Alguna vez me he confesado admirador de Ralph Waldo Emerson, a mi juicio, uno de los grandes humanistas (?) norteamericanos del siglo XIX (falleció en 1883, con casi ochenta años) que se dedicó a escribir discursos y ensayos, dar conferencias, publicar libros de viajes y algunos hermosos poemarios. Pudo hacerlo porque Emerson enviudó dos veces, heredó importantes cantidades y dispuso de fondos suficientes para hacer lo que más le gustaba: viajar, conferenciar, escribir y disfrutar de la vida. Fue inspirador del movimiento trascendentalista que, en palabras del propio Emerson, predicaba para cada individuo una relación original -y única - con el universo.

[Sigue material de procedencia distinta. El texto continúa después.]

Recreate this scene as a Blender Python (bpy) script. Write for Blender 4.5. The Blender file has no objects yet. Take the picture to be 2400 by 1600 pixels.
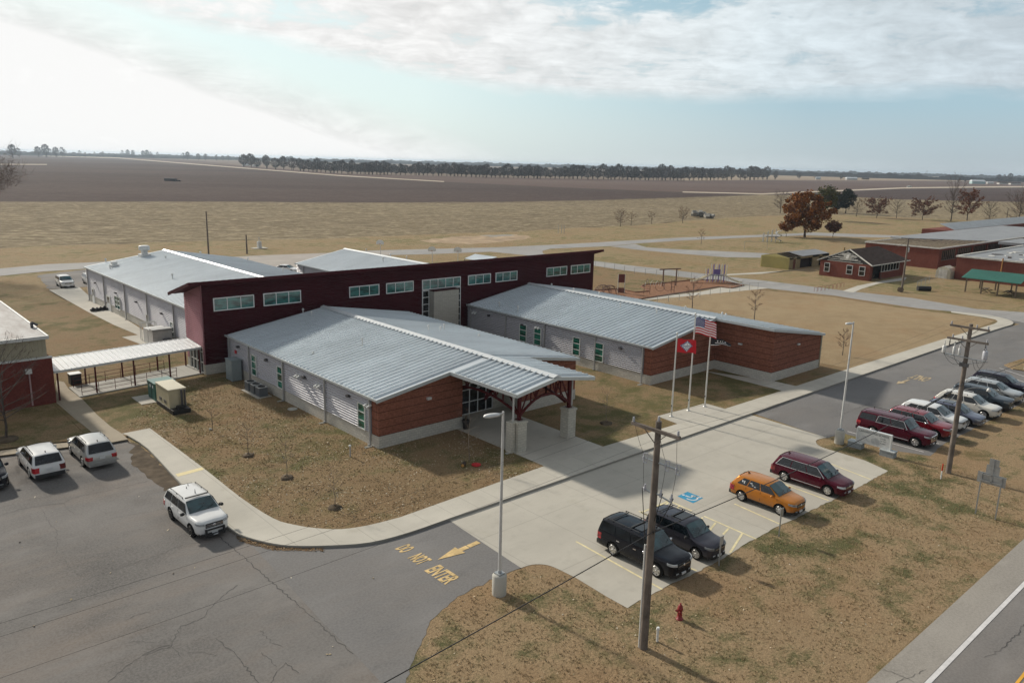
import bpy, bmesh, math, random
from mathutils import Vector, Matrix, noise as mnoise
import numpy as np
R=math.radians; PI=math.pi
random.seed(7)
scene=bpy.context.scene
C=scene.collection
# ------------------------------------------------------------------ camera
F=1849.8; PITCH=.22228; ROLL=.02457; YAW=.83609; H=20.7; CX=.58; CY=-.87
cd=Vector((math.cos(YAW)*math.cos(PITCH),math.sin(YAW)*math.cos(PITCH),-math.sin(PITCH)))
cr=Vector((math.sin(YAW),-math.cos(YAW),0)); cu=cr.cross(cd)
def ray(u,v):
    x=(u-1200-CX)/F; y=(v-800-CY)/F
    c,s=math.cos(ROLL),math.sin(ROLL)
    x,y=c*x+s*y,-s*x+c*y
    return cd+x*cr-y*cu
def G(u,v,z=0.):
    """ground (or level z) point seen at photo pixel u,v"""
    d=ray(u,v); t=(z-H)/d.z
    return Vector((d.x*t,d.y*t,z))
def GP(pts,z=0.): return [tuple(G(u,v,z)[:2]) for u,v in pts]
def make_camera():
    cam=bpy.data.cameras.new('camera'); o=bpy.data.objects.new('camera',cam); C.objects.link(o)
    c,s=math.cos(ROLL),math.sin(ROLL)
    rx=cr*c+cu*s    # image right
    ux=cu*c-cr*s    # image up
    M=Matrix((rx,ux,-cd)).transposed().to_4x4(); M.translation=Vector((0,0,H))
    o.matrix_world=M
    cam.sensor_fit='HORIZONTAL'; cam.sensor_width=36; cam.lens=F/2400*36
    cam.shift_x=-CX/2400; cam.shift_y=CY/2400
    cam.clip_start=.5; cam.clip_end=40000
    scene.camera=o
make_camera()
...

Hacia 1850 Emerson publicó un breve ensayo sobre Platón (‘Platón, o el filósofo’) en el que ensalzaba al griego como el sabio -decía- que, como todos los hombres de su dimensión, consumió toda su época. Emerson creía, y así lo dejó escrito, que de Platón “proceden todas las cosas que todavía se escriben y se debaten entre los hombres de pensamiento y [el griego] ha sido la Biblia del erudito durante veintidós siglos.” Lo cierto es que leer hoy a Platón invita a dudar y cuestionar cualquier opinión, porque el filósofo representa todavía, además del espíritu crítico, el ejemplo del antidogmatismo, más en esta época irreverente y canalla, que se inventa el relato y vende como certezas inmutables mentiras, falsedades y engaños permanentes. Vivimos una época en la que las ilusiones se han perdido y Platón se sigue haciendo más necesario que nunca: dudar y ser críticos siempre nos hace más libres.

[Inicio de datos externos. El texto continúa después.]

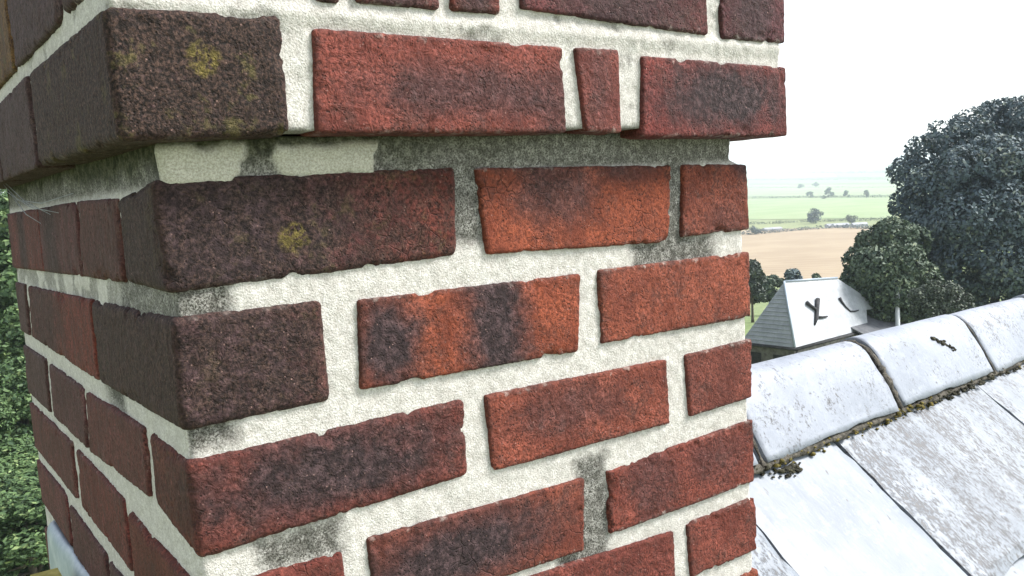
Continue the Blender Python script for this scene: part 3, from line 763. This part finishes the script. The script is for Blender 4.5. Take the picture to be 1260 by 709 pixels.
# mortar at the tile joints, crumbling, and the bedding under the tiles
mb = MB()
def lump_strip(pts, rad, seed, flat=.6, jit=.35):
    R = np.random.RandomState(seed); n = 7
    P = np.array(pts); V = []; F = []
    for i, p in enumerate(P):
        t_ = P[min(i+1, len(P)-1)]-P[max(i-1, 0)]; t_ /= np.linalg.norm(t_)
        a = np.cross(t_, N); a /= np.linalg.norm(a); b = np.cross(t_, a)
        r = rad*(1+jit*(2*R.rand()-1))
        for k in range(n):
            q = 2*math.pi*k/n; V.append(p+r*(1+.3*(R.rand()-.5))*(math.cos(q)*a+flat*math.sin(q)*b))
    for i in range(len(P)-1):
        for k in range(n): F.append((i*n+k, i*n+(k+1) % n, (i+1)*n+(k+1) % n, (i+1)*n+k))
    return V, F
pr = resample(PR, 40)
for _ in range(3): pr[1:-1] = .5*pr[1:-1]+.25*(pr[:-2]+pr[2:])
y_ = n1-e1*(n1@e1); y_ /= np.linalg.norm(y_); z_ = np.cross(e1, y_)
for k, s_ in enumerate(ss_):
    rad = [.0035, .004, .007, .002, .0035][k % 5]
    V, F = lump_strip([rl(RO+e1*(s_+.003)+y_*a+z_*(b-.006)) for a, b in pr], rad, k+3, .7, .55)
    mj = MB(); mj.add(V, F); link('ridge_joint', mj.mesh('ridge_joint', True), M_bed, roof)
mb = MB(); V, F = lump_strip([rl(RO+e1*s_-N*.010+e2*.001) for s_ in np.arange(-.8, 6.4, .02)], (.007), 9, .8, .5); mb.add(V, F)
V, F = lump_strip([rl(RO+n1*.19+e1*s_-Nb*.010+e2b*.001) for s_ in np.arange(-.8, 6.4, .03)], .014, 10, .9, .3); mb.add(V, F)
link('mortar_bedding', mb.mesh('mortar_bedding', True), M_bed, roof)
def clumps_mesh(name, centres, rmin, rmax, seed, mat, parent):
    R = np.random.RandomState(seed); m_ = MB()
    g_ = (1+5**.5)/2
    iv = np.array([(-1, g_, 0), (1, g_, 0), (-1, -g_, 0), (1, -g_, 0), (0, -1, g_), (0, 1, g_), (0, -1, -g_), (0, 1, -g_), (g_, 0, -1), (g_, 0, 1), (-g_, 0, -1), (-g_, 0, 1)])/1.9
    fi = [(0, 11, 5), (0, 5, 1), (0, 1, 7), (0, 7, 10), (0, 10, 11), (1, 5, 9), (5, 11, 4), (11, 10, 2), (10, 7, 6), (7, 1, 8), (3, 9, 4), (3, 4, 2), (3, 2, 6), (3, 6, 8), (3, 8, 9), (4, 9, 5), (2, 4, 11), (6, 2, 10), (8, 6, 7), (9, 8, 1)]
    for c_ in centres:
        r_ = rmin+(rmax-rmin)*R.rand()**2
        V = iv*r_*(.75+.5*R.rand(12, 1))*np.array([1.2, 1, .75]); m_.add(V+np.array(c_), fi)
    o = link(name, m_.mesh(name, True), mat, parent); return o
R_ = np.random.RandomState(4)
cs = []; cdk = []
for i in range(1700):
    s_ = R_.uniform(-.62, 3.4)
    dens = .9 if -.2 < s_ < .42 else .55
    if R_.rand() > dens: continue
    p = rl(RO+e1*s_+e2*R_.uniform(-.004, .014)-N*R_.uniform(.004, .016)); (cs if fbm(np.array([[s_*4, 1., 2.]]), 2)[0] > .47 else cdk).append(p)
clumps_mesh('moss', cs, .0018, .0052, 1, M_moss, roof)['kind'] = 'stuff'
clumps_mesh('dark_moss', cdk, .0018, .0055, 2, M_moss_dark, roof)['kind'] = 'stuff'
cs = [rl(RO+e1*(-.405+R_.normal()*.016)+e2*(.014+abs(R_.normal())*.008)-N*.0135) for i in range(80)]
clumps_mesh('dark_moss', cs, .0018, .0045, 3, M_moss_dark, roof)['kind'] = 'stuff'
# elongated dark blob of small lumps on the second ridge tile
def ridge_pt(s_, f_):
    i = f_*(len(pr)-1); a = np.interp(i, np.arange(len(pr)), pr[:, 0]); b = np.interp(i, np.arange(len(pr)), pr[:, 1]); return RO+e1*s_+y_*a+z_*b
gp = [ridge_pt(.245+.006*i+R_.normal()*.002, .335-.0105*i) for i in range(12)]
c0 = gp[0]
cl_ = clumps_mesh('moss_clump', [g_-c0+np.array([0, 0, .001]) for g_ in [q_+np.array([R_.normal()*.004, R_.normal()*.003, -.002]) for q_ in gp for _ in range(5)]], .0025, .006, 5, M_moss_dark, None)
cl_.location = tuple(c0); tag(cl_, 'small dark elongated moss clump lying on the middle ridge tile', 'moss clump')

# ================================================================== THE CHIMNEY
chim = empty('brick_chimney', (.28, .35, -.7), 'weathered red brick chimney stack with pale mortar and corbelled head, filling the foreground', 'chimney')
CO = np.array([.28, .35, -.7])
DF = dict(streak=.12, tint=(.27, .055, .032), crust=.15, lichen=.0, dust=.8, patch_centre1=(.5, .5, .5), patch_size1=(.3, 9., .4), patch_amount1=0.0,
          patch_centre2=(.5, .5, .5), patch_size2=(.3, 9., .4), patch_amount2=0.0, spot=(0., 0., -9.), spot_radius=0.0001)
def axis_grid(L, h, lo=True, hi=True):
    if L > .03 and not lo or not hi:
        pass
    n = max(3, int(round(L/h))); return np.linspace(0, 1, n+1)
def brick(c8, h, seed, parent=chim, shallow=None, rad=.0026, rough=1.0, **attrs):
    """c8[ix][iy][iz] corners in metres; h the mesh step; a tumbled, chipped block with one continuous skin"""
    c = np.array(c8, float)
    Ls = [np.mean([np.linalg.norm(c[1, j, k]-c[0, j, k]) for j in (0, 1) for k in (0, 1)]),
          np.mean([np.linalg.norm(c[i, 1, k]-c[i, 0, k]) for i in (0, 1) for k in (0, 1)]),
          np.mean([np.linalg.norm(c[i, j, 1]-c[i, j, 0]) for i in (0, 1) for j in (0, 1)])]
    gs = []
    for ax, L in enumerate(Ls):
        if shallow == ax or shallow == -ax-1:
            g_ = np.array([0, .0015, .003, .005, .008, .012, .02, .05, L])/L; g_ = g_[g_ <= 1.0]
            if shallow < 0: g_ = 1-g_[::-1]
        else: g_ = np.linspace(0, 1, max(4, int(round(L/h)))+1)
        gs.append(g_)
    nx, ny, nz = map(len, gs)
    X, Y, Z = np.meshgrid(*gs, indexing='ij')
    surf = np.zeros((nx, ny, nz), bool); surf[[0, -1]] = 1; surf[:, [0, -1]] = 1; surf[:, :, [0, -1]] = 1
    idx = np.full((nx, ny, nz), -1); idx[surf] = np.arange(surf.sum())
    p = np.stack([X[surf], Y[surf], Z[surf]], 1)*np.array(Ls)
    Lv = np.array(Ls); r = min(rad, min(Ls)*.4)
    q = np.clip(p, r, Lv-r); d = p-q; dl = np.maximum(np.linalg.norm(d, axis=1), 1e-9)[:, None]; nd = d/dl
    pm = q+nd*r
    tt = pm/Lv
    W = np.zeros((len(p), 3))
    for i in (0, 1):
        for j in (0, 1):
            for k in (0, 1):
                wt = (tt[:, 0] if i else 1-tt[:, 0])*(tt[:, 1] if j else 1-tt[:, 1])*(tt[:, 2] if k else 1-tt[:, 2]); W += wt[:, None]*c[i, j, k]
    dist = np.sort(np.minimum(p, Lv-p), axis=1)
    edge = np.clip(1-dist[:, 1]/.012, 0, 1)
    Q = W+seed*.731
    disp = rough*(.0006*(fbm(Q*20, 2)-.5)*2+.00028*(fbm(Q*130, 2)-.5)*2+.00045*(vn(Q*340)-.5)*2)
    chip = np.maximum(0, fbm(Q*62+9, 3)-.60)*.020*edge*rough
    W = W+nd*(disp-chip)[:, None]
    F = []
    for ax, side in ((0, 0), (0, -1), (1, 0), (1, -1), (2, 0), (2, -1)):
        I = np.take(idx, 0 if side == 0 else idx.shape[ax]-1, axis=ax)
        f = np.stack([I[:-1, :-1].ravel(), I[1:, :-1].ravel(), I[1:, 1:].ravel(), I[:-1, 1:].ravel()], 1)
        if (side == 0) != (ax == 1): f = f[:, ::-1]
        F.append(f)
    cen = c.reshape(-1, 3).mean(0)
    me = mesh_np('brick', W-cen, np.concatenate(F))
    o = link('brick', me, M_brick, parent, tuple(cen-CO))
    for k, v in {**DF, **attrs}.items(): o[k] = v
    return o
def front_brick(q, seed, y0=-.0016, dep=.10, h=.0017, **kw):
    (a, b), (c_, d), (e, f), (g_, h_) = [(v[0]*1e-4, v[1]*1e-4) for v in q]
    c8 = [[[(g_, y0, h_), (a, y0, b)], [(g_, y0+dep, h_), (a, y0+dep, b)]], [[(e, y0, f), (c_, y0, d)], [(e, y0+dep, f), (c_, y0+dep, d)]]]
    return brick(c8, h, seed, shallow=1, **kw)
def corner_brick(q, ylen, zb, zt, seed, y0=-.0016, x0=-.0016, **kw):
    """front quad plus the return along the left side; zb, zt heights at the far end of the return"""
    (a, b), (c_, d), (e, f), (g_, h_) = [(v[0]*1e-4, v[1]*1e-4) for v in q]
    xb = kw.pop('xb', x0)
    c8 = [[[(g_+x0, y0, h_), (a+x0, y0, b)], [(xb, ylen, zb), (xb, ylen, zt)]], [[(e, y0, f), (c_, y0, d)], [(e, ylen, f), (c_, ylen, d)]]]
    return brick(c8, kw.pop('h', .0022), seed, **{'rad': .0055, **kw})
def side_brick(q, seed, x0=-.0016, dep=.10, **kw):
    # q: far-top, near-top, near-bottom, far-bottom as (y,z)
    (fy, fz), (ny_, nz_), (by, bz), (gy_, gz2) = [(v[0]*1e-4, v[1]*1e-4) for v in q]
    c8 = [[[(x0, by, bz), (x0, ny_, nz_)], [(x0, gy_, gz2), (x0, fy, fz)]], [[(x0+dep, by, bz), (x0+dep, ny_, nz_)], [(x0+dep, gy_, gz2), (x0+dep, fy, fz)]]]
    return brick(c8, .003, seed, shallow=0, **kw)
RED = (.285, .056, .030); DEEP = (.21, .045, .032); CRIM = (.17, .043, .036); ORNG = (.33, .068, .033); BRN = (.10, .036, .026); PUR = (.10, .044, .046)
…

En verano (y de esa costumbre nace este articulo) aprovecho los días de descanso y reflexión para releer a escritores o personajes que me siguen interesando por lo que dicen o hacen. Por ejemplo, el Abate Dinouart, francés y autor de “El arte de callar”, publicado en 1771. Nuestro Abate, que tenía fama de plagiador y fue excomulgado, escribió que “el primer grado de la sabiduría es saber callar; el segundo, saber hablar poco y moderarse en el discurso; el tercero, saber hablar mucho, sin hablar mal y sin hablar demasiado.” Probablemente la reflexión/afirmación este copiada de alguien, pero encierra mucho de verdad, más allá de que estar en silencio es una situación, un algo a veces tan lejano y difícil, pero siempre tan hermoso que -por eso precisamente- solo aciertan a expresarlo los poetas: “Callando cuando se ha recordado mucho/cuando no se puede recordar”, como escribió Claudio Rodríguez en sus ‘Poemas laterales’.
La reflexión inmediata es que existen algunas diferencias entre estar callado, normalmente porque no se sabe que decir, y estar voluntaria y conscientemente en silencio. Como las hay entre una cosa grande y una gran cosa. Lo grande es aquello que supera en tamaño, intensidad e importancia a lo normal: un piso grande, un automóvil grande, una empresa grande. Por contra, y a veces como complemento, gran es un adjetivo que solo se usa en singular y delante del sustantivo, precisamente para realzar su importancia: un gran hombre, una gran proyecto, una gran alcaldesa, una gran paella, un gran poema…
Y, del siglo XVIII, cuando el Abate escribió su breviario contra la charlatanería y el exceso de malos libros, regresamos al siglo V a.C., cuando Pericles, llamado el Olímpico, el gran orador, ejerció el liderazgo político en Grecia y definió, según recoge Tucídides, las cuatro cualidades que debía poseer el buen gobernante, una excelente y vigente guía para que la apliquen los políticos veteranos y los que ahora se inician en tareas de gobierno: primero, tener claras las ideas sobre lo que debe hacerse; segundo, saber explicarlas para convencer; tercero, amar la ciudad, el común, la cosa pública; y cuarto, no aceptar sobornos. A mi se me ocurre que falta una quinta, no menos importante, en la que debería basarse la democracia y con la que desaparecerían los dogmatismos: dialogar. Y la formula a seguir -como hemos escrito tantas veces- la descubrió Antonio Machado en su ‘Juan de Mairena’: “para dialogar, preguntad primero; después, escuchad”.